I hate to say it, but you would be better off with virtually any other camera. For sports, you won't be able to get anywhere near close enough with a 50mm lens. On the flip side, focusing will never be an issue because you're hyperfocal at that distance at any reasonable aperture. The skew also makes dslrs inappropriate for sports, unless you're okay bringing along a tripod (which you should do, anyway).
The 50mm f1.8 will do reasonably well for talking heads, but the kit as a whole is completely inappropriate for your listed purposes. Difficult to use at all, impossible to use well. Do yourself a favor and pick up a low end prosumer ($1000, anything with a good mic input) video camera instead and get far superior results with much less effort.

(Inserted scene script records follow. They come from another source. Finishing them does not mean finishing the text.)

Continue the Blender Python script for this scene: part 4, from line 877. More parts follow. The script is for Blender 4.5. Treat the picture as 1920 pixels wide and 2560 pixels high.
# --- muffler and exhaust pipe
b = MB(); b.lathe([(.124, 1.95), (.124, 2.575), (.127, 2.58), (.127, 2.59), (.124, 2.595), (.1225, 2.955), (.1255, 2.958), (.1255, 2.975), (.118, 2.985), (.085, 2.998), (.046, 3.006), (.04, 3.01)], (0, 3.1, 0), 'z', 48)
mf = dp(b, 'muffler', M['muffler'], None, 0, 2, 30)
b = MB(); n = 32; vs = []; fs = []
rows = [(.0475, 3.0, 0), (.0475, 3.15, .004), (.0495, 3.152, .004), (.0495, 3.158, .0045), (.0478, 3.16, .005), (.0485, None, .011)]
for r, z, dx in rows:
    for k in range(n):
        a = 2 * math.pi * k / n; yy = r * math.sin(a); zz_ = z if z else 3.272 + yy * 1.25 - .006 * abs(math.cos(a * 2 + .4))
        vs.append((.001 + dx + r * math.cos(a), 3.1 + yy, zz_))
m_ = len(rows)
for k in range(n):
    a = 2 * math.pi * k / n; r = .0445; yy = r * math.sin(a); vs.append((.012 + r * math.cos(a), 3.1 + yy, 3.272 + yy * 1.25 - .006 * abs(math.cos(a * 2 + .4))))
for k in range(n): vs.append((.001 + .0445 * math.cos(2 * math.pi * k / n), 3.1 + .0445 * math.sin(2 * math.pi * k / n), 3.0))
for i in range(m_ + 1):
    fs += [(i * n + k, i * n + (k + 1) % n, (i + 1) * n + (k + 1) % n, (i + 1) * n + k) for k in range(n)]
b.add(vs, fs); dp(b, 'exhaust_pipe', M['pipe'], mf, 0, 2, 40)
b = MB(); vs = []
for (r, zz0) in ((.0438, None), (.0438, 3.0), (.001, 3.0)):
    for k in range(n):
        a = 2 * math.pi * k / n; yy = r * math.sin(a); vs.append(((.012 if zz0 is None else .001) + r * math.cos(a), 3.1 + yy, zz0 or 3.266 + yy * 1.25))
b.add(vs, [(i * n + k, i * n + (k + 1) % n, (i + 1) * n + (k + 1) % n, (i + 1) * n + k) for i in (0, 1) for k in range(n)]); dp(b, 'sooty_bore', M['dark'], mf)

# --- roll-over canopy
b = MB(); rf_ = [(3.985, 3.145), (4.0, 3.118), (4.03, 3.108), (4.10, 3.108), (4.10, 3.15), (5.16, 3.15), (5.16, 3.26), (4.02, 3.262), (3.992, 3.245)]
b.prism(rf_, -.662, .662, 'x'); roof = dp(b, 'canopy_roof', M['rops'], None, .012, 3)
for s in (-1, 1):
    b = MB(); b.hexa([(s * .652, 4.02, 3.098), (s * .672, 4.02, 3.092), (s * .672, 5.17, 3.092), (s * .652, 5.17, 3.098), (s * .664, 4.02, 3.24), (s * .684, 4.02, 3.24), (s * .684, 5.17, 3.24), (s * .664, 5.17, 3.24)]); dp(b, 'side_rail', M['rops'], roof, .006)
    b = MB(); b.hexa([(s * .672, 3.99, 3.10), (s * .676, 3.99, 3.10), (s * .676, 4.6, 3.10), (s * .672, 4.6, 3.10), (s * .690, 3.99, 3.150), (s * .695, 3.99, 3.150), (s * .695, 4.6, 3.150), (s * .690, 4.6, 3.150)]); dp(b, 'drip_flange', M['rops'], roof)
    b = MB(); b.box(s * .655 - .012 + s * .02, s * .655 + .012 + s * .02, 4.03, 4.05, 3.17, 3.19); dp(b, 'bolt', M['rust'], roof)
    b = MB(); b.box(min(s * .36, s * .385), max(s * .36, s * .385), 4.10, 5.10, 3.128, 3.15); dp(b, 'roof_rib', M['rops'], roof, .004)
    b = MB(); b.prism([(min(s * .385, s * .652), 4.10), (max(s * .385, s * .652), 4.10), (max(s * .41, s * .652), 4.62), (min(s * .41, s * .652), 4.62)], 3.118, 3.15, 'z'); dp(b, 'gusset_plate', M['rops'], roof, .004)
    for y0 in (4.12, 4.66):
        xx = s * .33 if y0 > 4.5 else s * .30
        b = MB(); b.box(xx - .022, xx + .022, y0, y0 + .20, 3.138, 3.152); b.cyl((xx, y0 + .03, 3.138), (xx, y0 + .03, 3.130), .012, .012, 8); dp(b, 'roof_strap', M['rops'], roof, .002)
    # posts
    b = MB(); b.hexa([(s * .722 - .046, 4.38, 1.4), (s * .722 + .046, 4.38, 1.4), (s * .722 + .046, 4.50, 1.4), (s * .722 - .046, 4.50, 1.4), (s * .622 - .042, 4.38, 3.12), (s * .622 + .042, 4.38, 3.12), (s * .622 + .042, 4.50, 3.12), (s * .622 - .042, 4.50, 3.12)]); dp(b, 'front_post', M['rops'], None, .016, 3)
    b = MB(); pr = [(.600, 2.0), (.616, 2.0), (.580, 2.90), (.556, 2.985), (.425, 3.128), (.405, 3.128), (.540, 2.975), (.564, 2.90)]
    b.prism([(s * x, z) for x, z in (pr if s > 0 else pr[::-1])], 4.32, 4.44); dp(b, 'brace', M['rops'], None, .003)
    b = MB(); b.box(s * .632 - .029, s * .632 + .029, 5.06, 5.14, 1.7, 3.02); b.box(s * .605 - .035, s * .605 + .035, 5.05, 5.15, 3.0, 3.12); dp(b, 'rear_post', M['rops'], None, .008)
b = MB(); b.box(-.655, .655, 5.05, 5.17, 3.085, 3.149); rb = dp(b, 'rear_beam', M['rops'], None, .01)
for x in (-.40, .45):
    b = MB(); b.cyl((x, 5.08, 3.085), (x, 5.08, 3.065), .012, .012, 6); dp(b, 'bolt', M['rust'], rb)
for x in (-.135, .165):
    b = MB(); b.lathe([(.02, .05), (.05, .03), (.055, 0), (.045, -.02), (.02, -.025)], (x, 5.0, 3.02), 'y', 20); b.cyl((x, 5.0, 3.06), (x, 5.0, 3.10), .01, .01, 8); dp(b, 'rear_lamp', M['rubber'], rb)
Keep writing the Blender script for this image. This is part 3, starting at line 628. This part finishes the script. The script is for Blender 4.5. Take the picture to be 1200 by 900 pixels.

dSLR video, unless shot with a tremendous amount of skill and knowledge, which takes years to accrue, is wholly inappropriate for documentary, sports, etc. and the lenses you list (50mm f1.8; kit lens) are inappropriate for video except in a very limited context. You'll have no trouble with the talking heads (again, assuming you have a background in video and photo), the rest Spielberg couldn't make work with that gear. You'll need a technical background to do good work with any camera, but at least it will be possible with a video camera that has proper automatic options, a proper zoom, proper audio, proper built-in nds, proper monitoring, a relative lack of skew and aliasing, etc.
Also consider that the sound is very poor on the t2i and you'll absolutely need an external mic recorder or external audio device and a microphone to record useable audio; the cost of that set-up exceeds the price of the camera. dSRLs as video cameras are deceptively expensive. The camera itself is cheap, the cost of turning that into a capable video camera, not just an "oh cool" gimmick, is high in terms of effort and accessories alike.